Write A Sharp Equity Note
This conversation was generated using Cook'd AI's career assistant and reviewed by Fallon Han from our editorial team for accuracy.
I'm trying to write an initiation note for a sell-side equity research interview. How do I structure it around a differentiated thesis without sounding like a generic company summary? I'm a junior history major, so I want a framework I can actually explain in an interview.

Start with the question the market is already answering, then show how your view differs. A clean structure is: one-line call, why now, your thesis, what the street believes, where you disagree, and what would prove you right or wrong. For an initiation note, do not lead with history or product overview. Lead with the investment debate. As a domestic candidate, you can frame this as: I am not trying to restate the business, I am trying to isolate the driver that the market is mispricing.
That helps. But if I am covering a sector, how do I decide whether my view is actually differentiated and not just a slightly different version of consensus?

Use consensus as the benchmark on three axes: growth, margin, and valuation. Your view is differentiated if at least one of those is clearly outside the market range and you can defend it with specific evidence. For example, maybe consensus underestimates pricing power, or overestimates the sustainability of margins, or applies a multiple that ignores a catalyst. The key is to connect the disagreement to a real operating variable, not a vague opinion. In interviews, say what the market thinks, what you think instead, and why the gap exists.
If I am building the thesis, should I organize it around the company story or around the valuation? I worry about making it too qualitative because I am not from a finance background.

Organize it around the thesis first, then valuation second. The story explains why the stock can rerate or derate; valuation is the proof of what the market is paying for that story. A practical sequence is: thesis, key assumptions, financial impact, valuation, and risks. For someone pivoting from history, that sequence is strong because it shows logic. You are not pretending to know everything about the company. You are showing how the facts translate into an investment conclusion.
What does a good valuation section look like in an initiation note if I need to defend a target price and also explain why I am not just using a generic multiple?

A good valuation section ties the multiple to the thesis. Do not just say the stock deserves 18 times earnings. Explain why the business should trade at a premium or discount relative to peers. That could come from higher growth durability, better capital allocation, lower cyclicality, or a catalyst that improves visibility. Then test the number with a sensitivity table or a simple range based on different scenarios. In your note, the target price should feel like the output of your view, not the starting point.
How do I make the note sound like actual sell-side research instead of a student summary?

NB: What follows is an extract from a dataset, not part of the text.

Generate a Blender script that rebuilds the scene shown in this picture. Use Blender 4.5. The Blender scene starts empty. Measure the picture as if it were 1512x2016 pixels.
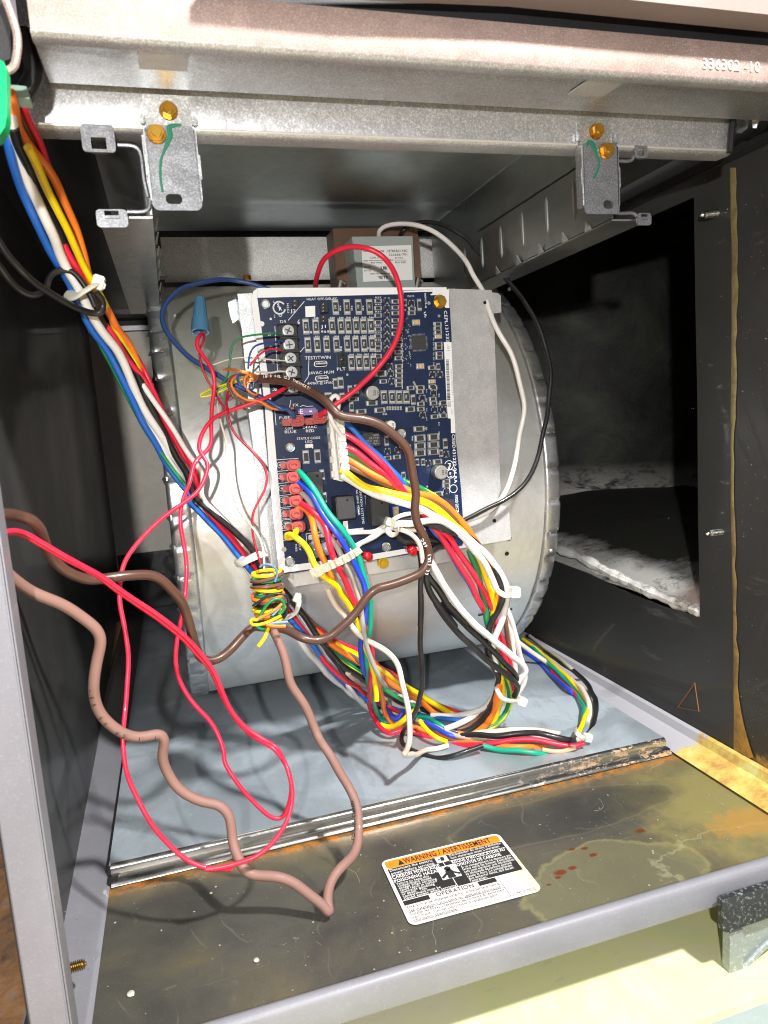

Use the language of debate and evidence. Include the current estimate set, what the street is missing, and what could change estimates. Be specific about variants to consensus, such as revenue growth slowing less than expected, margins expanding faster than modeled, or valuation re-rating after a catalyst. Also, write with a clear call to action: initiate with Buy, Hold, or Sell, and explain the timing. A strong note sounds like it is designed to help an investor make a decision, not just learn the business.